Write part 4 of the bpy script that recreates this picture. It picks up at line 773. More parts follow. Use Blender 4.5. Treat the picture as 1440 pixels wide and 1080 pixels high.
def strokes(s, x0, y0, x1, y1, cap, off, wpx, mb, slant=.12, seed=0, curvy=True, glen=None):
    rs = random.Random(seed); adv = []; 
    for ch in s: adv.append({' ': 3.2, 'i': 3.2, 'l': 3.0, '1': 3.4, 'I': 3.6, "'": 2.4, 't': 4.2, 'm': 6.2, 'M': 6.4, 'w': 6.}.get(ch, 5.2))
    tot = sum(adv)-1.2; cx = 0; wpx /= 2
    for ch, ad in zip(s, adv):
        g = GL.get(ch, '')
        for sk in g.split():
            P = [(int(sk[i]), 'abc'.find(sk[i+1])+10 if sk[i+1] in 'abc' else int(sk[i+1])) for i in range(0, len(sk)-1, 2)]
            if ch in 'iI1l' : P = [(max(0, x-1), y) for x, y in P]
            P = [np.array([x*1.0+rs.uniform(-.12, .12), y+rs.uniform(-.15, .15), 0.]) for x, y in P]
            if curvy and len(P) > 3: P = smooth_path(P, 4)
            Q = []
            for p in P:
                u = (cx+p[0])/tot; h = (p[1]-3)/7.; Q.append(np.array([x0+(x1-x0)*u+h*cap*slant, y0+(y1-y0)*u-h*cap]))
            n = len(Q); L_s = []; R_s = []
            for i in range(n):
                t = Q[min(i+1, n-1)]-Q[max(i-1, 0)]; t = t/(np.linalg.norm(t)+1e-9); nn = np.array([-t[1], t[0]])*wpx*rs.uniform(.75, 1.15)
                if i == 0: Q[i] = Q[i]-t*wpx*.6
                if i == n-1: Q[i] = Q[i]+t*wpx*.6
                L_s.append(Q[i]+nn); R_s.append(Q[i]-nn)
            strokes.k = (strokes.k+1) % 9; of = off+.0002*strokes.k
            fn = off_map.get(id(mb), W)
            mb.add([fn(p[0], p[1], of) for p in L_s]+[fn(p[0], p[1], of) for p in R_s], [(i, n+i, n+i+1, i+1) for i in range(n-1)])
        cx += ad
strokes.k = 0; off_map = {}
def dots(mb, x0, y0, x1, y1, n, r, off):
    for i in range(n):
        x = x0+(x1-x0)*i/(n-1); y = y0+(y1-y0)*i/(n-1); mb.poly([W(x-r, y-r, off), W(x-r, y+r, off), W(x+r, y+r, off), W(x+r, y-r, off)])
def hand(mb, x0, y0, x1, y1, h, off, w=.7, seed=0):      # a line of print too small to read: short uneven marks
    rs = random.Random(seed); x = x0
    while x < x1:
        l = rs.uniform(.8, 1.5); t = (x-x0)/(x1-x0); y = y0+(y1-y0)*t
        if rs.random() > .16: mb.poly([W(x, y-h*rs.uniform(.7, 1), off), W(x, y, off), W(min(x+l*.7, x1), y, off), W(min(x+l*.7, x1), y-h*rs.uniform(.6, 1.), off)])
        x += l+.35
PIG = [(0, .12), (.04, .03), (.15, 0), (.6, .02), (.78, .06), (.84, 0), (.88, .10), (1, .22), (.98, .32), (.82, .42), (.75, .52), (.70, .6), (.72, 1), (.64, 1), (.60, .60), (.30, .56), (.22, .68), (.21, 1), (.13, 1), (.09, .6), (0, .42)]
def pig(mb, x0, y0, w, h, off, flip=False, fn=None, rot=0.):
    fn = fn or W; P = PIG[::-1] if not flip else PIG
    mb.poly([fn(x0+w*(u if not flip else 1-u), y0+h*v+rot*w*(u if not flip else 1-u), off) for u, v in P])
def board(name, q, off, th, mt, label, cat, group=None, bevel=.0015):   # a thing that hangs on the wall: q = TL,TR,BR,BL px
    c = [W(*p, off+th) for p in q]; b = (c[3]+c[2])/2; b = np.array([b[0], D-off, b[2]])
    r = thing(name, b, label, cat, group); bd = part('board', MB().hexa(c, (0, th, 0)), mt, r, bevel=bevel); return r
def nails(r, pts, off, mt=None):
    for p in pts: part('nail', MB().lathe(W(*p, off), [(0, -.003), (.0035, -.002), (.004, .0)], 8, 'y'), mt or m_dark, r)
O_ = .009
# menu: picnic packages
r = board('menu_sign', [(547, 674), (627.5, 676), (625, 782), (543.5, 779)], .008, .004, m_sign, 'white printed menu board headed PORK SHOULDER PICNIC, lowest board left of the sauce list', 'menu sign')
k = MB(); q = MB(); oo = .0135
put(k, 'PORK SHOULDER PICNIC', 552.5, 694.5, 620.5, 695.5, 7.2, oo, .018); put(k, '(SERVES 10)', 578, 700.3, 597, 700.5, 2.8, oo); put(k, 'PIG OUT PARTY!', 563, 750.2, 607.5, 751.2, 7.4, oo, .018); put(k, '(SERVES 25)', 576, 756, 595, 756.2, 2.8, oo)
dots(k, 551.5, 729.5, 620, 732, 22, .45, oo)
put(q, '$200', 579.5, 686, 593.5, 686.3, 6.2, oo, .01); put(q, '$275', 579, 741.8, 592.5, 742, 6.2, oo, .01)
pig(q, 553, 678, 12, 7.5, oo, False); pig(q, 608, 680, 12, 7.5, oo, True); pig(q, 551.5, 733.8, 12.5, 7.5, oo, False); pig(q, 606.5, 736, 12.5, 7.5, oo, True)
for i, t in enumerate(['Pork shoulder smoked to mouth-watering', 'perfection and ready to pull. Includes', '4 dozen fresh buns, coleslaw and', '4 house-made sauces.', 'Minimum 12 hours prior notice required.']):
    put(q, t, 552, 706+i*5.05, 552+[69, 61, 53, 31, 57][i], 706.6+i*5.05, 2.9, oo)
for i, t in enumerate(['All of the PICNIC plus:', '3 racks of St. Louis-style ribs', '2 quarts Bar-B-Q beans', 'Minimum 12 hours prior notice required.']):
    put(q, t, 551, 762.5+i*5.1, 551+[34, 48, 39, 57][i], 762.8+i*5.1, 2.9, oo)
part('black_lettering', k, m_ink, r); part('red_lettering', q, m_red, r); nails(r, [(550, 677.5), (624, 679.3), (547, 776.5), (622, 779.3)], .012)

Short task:
Reproduce the material in full, with no word added or dropped.

Output below:
Write part 4 of the bpy script that recreates this picture. It picks up at line 773. More parts follow. Use Blender 4.5. Treat the picture as 1440 pixels wide and 1080 pixels high.
def strokes(s, x0, y0, x1, y1, cap, off, wpx, mb, slant=.12, seed=0, curvy=True, glen=None):
    rs = random.Random(seed); adv = []; 
    for ch in s: adv.append({' ': 3.2, 'i': 3.2, 'l': 3.0, '1': 3.4, 'I': 3.6, "'": 2.4, 't': 4.2, 'm': 6.2, 'M': 6.4, 'w': 6.}.get(ch, 5.2))
    tot = sum(adv)-1.2; cx = 0; wpx /= 2
    for ch, ad in zip(s, adv):
        g = GL.get(ch, '')
        for sk in g.split():
            P = [(int(sk[i]), 'abc'.find(sk[i+1])+10 if sk[i+1] in 'abc' else int(sk[i+1])) for i in range(0, len(sk)-1, 2)]
            if ch in 'iI1l' : P = [(max(0, x-1), y) for x, y in P]
            P = [np.array([x*1.0+rs.uniform(-.12, .12), y+rs.uniform(-.15, .15), 0.]) for x, y in P]
            if curvy and len(P) > 3: P = smooth_path(P, 4)
            Q = []
            for p in P:
                u = (cx+p[0])/tot; h = (p[1]-3)/7.; Q.append(np.array([x0+(x1-x0)*u+h*cap*slant, y0+(y1-y0)*u-h*cap]))
            n = len(Q); L_s = []; R_s = []
            for i in range(n):
                t = Q[min(i+1, n-1)]-Q[max(i-1, 0)]; t = t/(np.linalg.norm(t)+1e-9); nn = np.array([-t[1], t[0]])*wpx*rs.uniform(.75, 1.15)
                if i == 0: Q[i] = Q[i]-t*wpx*.6
                if i == n-1: Q[i] = Q[i]+t*wpx*.6
                L_s.append(Q[i]+nn); R_s.append(Q[i]-nn)
            strokes.k = (strokes.k+1) % 9; of = off+.0002*strokes.k
            fn = off_map.get(id(mb), W)
            mb.add([fn(p[0], p[1], of) for p in L_s]+[fn(p[0], p[1], of) for p in R_s], [(i, n+i, n+i+1, i+1) for i in range(n-1)])
        cx += ad
strokes.k = 0; off_map = {}
def dots(mb, x0, y0, x1, y1, n, r, off):
    for i in range(n):
        x = x0+(x1-x0)*i/(n-1); y = y0+(y1-y0)*i/(n-1); mb.poly([W(x-r, y-r, off), W(x-r, y+r, off), W(x+r, y+r, off), W(x+r, y-r, off)])
def hand(mb, x0, y0, x1, y1, h, off, w=.7, seed=0):      # a line of print too small to read: short uneven marks
    rs = random.Random(seed); x = x0
    while x < x1:
        l = rs.uniform(.8, 1.5); t = (x-x0)/(x1-x0); y = y0+(y1-y0)*t
        if rs.random() > .16: mb.poly([W(x, y-h*rs.uniform(.7, 1), off), W(x, y, off), W(min(x+l*.7, x1), y, off), W(min(x+l*.7, x1), y-h*rs.uniform(.6, 1.), off)])
        x += l+.35
PIG = [(0, .12), (.04, .03), (.15, 0), (.6, .02), (.78, .06), (.84, 0), (.88, .10), (1, .22), (.98, .32), (.82, .42), (.75, .52), (.70, .6), (.72, 1), (.64, 1), (.60, .60), (.30, .56), (.22, .68), (.21, 1), (.13, 1), (.09, .6), (0, .42)]
def pig(mb, x0, y0, w, h, off, flip=False, fn=None, rot=0.):
    fn = fn or W; P = PIG[::-1] if not flip else PIG
    mb.poly([fn(x0+w*(u if not flip else 1-u), y0+h*v+rot*w*(u if not flip else 1-u), off) for u, v in P])
def board(name, q, off, th, mt, label, cat, group=None, bevel=.0015):   # a thing that hangs on the wall: q = TL,TR,BR,BL px
    c = [W(*p, off+th) for p in q]; b = (c[3]+c[2])/2; b = np.array([b[0], D-off, b[2]])
    r = thing(name, b, label, cat, group); bd = part('board', MB().hexa(c, (0, th, 0)), mt, r, bevel=bevel); return r
def nails(r, pts, off, mt=None):
    for p in pts: part('nail', MB().lathe(W(*p, off), [(0, -.003), (.0035, -.002), (.004, .0)], 8, 'y'), mt or m_dark, r)
O_ = .009
# menu: picnic packages
r = board('menu_sign', [(547, 674), (627.5, 676), (625, 782), (543.5, 779)], .008, .004, m_sign, 'white printed menu board headed PORK SHOULDER PICNIC, lowest board left of the sauce list', 'menu sign')
k = MB(); q = MB(); oo = .0135
put(k, 'PORK SHOULDER PICNIC', 552.5, 694.5, 620.5, 695.5, 7.2, oo, .018); put(k, '(SERVES 10)', 578, 700.3, 597, 700.5, 2.8, oo); put(k, 'PIG OUT PARTY!', 563, 750.2, 607.5, 751.2, 7.4, oo, .018); put(k, '(SERVES 25)', 576, 756, 595, 756.2, 2.8, oo)
dots(k, 551.5, 729.5, 620, 732, 22, .45, oo)
put(q, '$200', 579.5, 686, 593.5, 686.3, 6.2, oo, .01); put(q, '$275', 579, 741.8, 592.5, 742, 6.2, oo, .01)
pig(q, 553, 678, 12, 7.5, oo, False); pig(q, 608, 680, 12, 7.5, oo, True); pig(q, 551.5, 733.8, 12.5, 7.5, oo, False); pig(q, 606.5, 736, 12.5, 7.5, oo, True)
for i, t in enumerate(['Pork shoulder smoked to mouth-watering', 'perfection and ready to pull. Includes', '4 dozen fresh buns, coleslaw and', '4 house-made sauces.', 'Minimum 12 hours prior notice required.']):
    put(q, t, 552, 706+i*5.05, 552+[69, 61, 53, 31, 57][i], 706.6+i*5.05, 2.9, oo)
for i, t in enumerate(['All of the PICNIC plus:', '3 racks of St. Louis-style ribs', '2 quarts Bar-B-Q beans', 'Minimum 12 hours prior notice required.']):
    put(q, t, 551, 762.5+i*5.1, 551+[34, 48, 39, 57][i], 762.8+i*5.1, 2.9, oo)
part('black_lettering', k, m_ink, r); part('red_lettering', q, m_red, r); nails(r, [(550, 677.5), (624, 679.3), (547, 776.5), (622, 779.3)], .012)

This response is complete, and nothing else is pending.